# Data extract start

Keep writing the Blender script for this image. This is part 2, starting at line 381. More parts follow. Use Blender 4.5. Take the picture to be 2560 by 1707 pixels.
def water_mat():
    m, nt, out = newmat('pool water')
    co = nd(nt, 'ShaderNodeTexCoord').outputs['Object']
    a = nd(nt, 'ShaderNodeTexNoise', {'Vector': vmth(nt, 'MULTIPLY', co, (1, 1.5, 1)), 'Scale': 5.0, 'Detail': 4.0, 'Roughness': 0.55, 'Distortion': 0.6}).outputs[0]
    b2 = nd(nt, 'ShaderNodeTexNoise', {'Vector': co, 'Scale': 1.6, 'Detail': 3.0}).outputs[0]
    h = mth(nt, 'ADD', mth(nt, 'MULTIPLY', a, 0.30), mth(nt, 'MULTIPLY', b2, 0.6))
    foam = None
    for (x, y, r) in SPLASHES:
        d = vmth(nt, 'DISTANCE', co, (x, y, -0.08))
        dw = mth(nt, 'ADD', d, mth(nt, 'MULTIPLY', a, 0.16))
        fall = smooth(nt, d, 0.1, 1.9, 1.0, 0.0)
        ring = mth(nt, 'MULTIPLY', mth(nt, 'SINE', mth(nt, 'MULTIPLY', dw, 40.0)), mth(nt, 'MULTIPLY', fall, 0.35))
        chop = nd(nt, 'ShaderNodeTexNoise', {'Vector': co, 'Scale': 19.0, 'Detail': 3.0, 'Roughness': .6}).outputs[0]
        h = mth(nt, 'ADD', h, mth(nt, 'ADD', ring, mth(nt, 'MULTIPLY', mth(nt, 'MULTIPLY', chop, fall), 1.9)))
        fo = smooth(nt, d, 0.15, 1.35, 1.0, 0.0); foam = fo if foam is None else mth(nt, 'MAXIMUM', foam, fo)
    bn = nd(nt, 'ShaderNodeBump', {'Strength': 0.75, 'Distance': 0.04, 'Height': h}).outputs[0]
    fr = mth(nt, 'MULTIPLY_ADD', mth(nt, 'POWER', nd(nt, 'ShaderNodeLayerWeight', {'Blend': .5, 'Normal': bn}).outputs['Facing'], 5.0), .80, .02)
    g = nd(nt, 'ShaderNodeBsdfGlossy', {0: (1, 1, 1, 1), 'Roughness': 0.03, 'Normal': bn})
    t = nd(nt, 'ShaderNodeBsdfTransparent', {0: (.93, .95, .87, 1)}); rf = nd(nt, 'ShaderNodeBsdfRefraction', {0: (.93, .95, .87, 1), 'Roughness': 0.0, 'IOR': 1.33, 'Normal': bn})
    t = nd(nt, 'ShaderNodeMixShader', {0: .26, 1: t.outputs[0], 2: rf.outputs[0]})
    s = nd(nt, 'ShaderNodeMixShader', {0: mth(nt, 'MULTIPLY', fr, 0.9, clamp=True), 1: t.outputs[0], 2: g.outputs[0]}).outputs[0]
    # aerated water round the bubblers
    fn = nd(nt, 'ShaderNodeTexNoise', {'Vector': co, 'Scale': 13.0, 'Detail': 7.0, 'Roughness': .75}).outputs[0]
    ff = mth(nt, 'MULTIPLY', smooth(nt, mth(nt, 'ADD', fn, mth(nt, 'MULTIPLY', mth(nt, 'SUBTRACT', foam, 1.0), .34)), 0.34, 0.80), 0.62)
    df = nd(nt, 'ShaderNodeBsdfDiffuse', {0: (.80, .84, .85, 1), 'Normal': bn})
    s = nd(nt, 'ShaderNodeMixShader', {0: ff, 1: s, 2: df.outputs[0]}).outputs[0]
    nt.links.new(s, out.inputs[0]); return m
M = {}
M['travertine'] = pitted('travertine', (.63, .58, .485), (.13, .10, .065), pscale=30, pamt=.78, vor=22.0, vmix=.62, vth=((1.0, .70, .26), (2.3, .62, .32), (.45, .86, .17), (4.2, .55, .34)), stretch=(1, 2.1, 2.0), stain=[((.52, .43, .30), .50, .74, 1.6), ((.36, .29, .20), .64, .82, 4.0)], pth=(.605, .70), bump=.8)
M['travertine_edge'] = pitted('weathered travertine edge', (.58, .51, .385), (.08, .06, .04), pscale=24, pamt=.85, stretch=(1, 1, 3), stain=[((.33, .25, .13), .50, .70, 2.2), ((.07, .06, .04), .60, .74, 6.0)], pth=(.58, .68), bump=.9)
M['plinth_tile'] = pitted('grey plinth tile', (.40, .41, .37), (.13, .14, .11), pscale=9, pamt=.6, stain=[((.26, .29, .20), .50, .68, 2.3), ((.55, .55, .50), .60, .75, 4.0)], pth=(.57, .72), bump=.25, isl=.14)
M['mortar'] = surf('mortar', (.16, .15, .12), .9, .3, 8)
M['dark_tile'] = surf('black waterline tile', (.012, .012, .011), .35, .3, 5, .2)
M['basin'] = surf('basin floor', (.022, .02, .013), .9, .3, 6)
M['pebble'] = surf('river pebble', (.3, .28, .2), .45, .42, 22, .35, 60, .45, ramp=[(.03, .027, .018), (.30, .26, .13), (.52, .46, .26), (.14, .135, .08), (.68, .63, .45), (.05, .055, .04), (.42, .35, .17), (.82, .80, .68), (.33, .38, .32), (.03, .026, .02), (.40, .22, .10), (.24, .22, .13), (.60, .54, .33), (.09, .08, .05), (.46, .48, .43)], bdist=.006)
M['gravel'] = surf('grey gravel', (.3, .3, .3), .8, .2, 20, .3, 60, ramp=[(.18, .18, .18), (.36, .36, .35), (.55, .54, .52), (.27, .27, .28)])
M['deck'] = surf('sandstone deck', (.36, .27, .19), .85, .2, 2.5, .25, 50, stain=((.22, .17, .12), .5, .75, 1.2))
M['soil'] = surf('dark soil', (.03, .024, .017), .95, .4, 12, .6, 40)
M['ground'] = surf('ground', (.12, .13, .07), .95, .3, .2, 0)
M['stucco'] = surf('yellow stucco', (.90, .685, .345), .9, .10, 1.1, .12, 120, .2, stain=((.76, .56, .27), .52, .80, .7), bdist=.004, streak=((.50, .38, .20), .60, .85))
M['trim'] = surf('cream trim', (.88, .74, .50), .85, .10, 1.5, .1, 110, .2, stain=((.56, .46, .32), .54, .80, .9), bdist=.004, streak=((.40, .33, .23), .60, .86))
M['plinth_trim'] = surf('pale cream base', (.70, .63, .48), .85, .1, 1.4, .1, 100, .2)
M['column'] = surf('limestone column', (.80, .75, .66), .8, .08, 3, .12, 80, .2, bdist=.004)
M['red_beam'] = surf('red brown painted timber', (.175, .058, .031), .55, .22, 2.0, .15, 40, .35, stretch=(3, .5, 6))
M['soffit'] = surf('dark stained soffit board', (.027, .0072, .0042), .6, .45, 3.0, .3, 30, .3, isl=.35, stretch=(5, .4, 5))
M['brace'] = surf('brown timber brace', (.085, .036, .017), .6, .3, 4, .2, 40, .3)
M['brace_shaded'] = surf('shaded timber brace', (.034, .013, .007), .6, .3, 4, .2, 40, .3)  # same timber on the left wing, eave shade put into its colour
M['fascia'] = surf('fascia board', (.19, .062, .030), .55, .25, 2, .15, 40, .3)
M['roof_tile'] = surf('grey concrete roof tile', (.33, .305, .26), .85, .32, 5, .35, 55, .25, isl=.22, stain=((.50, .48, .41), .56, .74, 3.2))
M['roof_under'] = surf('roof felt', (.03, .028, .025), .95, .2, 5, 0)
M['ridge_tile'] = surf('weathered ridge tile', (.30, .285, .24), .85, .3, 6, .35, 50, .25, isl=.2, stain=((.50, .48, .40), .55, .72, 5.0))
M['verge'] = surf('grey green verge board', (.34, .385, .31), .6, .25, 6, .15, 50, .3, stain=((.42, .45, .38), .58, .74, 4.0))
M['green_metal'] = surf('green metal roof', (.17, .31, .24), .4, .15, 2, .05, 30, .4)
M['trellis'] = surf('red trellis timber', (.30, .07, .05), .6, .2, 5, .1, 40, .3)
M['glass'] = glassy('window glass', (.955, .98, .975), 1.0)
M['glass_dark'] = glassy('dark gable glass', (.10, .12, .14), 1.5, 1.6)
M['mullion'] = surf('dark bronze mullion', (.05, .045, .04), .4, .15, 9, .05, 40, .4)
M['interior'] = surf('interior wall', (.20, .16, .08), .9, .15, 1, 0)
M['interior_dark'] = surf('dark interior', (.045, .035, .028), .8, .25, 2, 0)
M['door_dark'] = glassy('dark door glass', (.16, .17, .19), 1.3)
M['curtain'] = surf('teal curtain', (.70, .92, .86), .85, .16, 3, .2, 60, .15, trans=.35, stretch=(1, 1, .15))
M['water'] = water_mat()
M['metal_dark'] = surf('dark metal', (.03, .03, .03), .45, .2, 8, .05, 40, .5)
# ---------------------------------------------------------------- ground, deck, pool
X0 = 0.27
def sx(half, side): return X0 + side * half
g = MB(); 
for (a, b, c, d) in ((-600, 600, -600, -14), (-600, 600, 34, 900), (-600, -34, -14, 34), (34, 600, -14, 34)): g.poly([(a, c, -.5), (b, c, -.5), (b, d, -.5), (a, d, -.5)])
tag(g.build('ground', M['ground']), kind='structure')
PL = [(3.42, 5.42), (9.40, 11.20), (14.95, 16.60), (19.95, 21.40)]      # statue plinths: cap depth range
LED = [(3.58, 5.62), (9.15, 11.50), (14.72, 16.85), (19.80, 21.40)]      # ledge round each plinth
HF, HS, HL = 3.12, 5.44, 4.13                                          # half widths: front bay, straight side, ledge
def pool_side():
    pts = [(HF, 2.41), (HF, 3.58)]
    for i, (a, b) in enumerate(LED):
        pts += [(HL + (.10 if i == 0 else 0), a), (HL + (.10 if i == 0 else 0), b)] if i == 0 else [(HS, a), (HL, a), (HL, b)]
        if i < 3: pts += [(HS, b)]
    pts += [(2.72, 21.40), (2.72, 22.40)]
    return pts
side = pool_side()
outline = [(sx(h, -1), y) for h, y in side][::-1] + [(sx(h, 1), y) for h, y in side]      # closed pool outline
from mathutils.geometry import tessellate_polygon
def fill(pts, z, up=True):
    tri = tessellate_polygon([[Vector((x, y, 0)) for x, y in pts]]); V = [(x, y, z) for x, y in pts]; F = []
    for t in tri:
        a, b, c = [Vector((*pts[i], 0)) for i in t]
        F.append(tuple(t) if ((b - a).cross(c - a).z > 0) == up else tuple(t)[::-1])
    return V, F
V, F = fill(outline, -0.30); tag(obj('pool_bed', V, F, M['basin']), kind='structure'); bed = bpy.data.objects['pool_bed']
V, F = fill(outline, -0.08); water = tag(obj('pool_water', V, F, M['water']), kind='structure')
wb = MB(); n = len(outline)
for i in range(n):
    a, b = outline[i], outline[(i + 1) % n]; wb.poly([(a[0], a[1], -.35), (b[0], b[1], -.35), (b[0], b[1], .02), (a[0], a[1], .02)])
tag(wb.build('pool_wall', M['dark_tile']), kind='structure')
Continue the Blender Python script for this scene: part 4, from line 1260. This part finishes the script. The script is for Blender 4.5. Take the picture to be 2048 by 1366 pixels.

# Data extract end

Set problem: Each line from the line with "M['brace'] = surf('brown" to the line with "M['fascia'] = surf('fascia" is to be echoed exactly; both boundary lines are included, and nothing else is to be output.

Written answer:
M['brace'] = surf('brown timber brace', (.085, .036, .017), .6, .3, 4, .2, 40, .3)
M['brace_shaded'] = surf('shaded timber brace', (.034, .013, .007), .6, .3, 4, .2, 40, .3)  # same timber on the left wing, eave shade put into its colour
M['fascia'] = surf('fascia board', (.19, .062, .030), .55, .25, 2, .15, 40, .3)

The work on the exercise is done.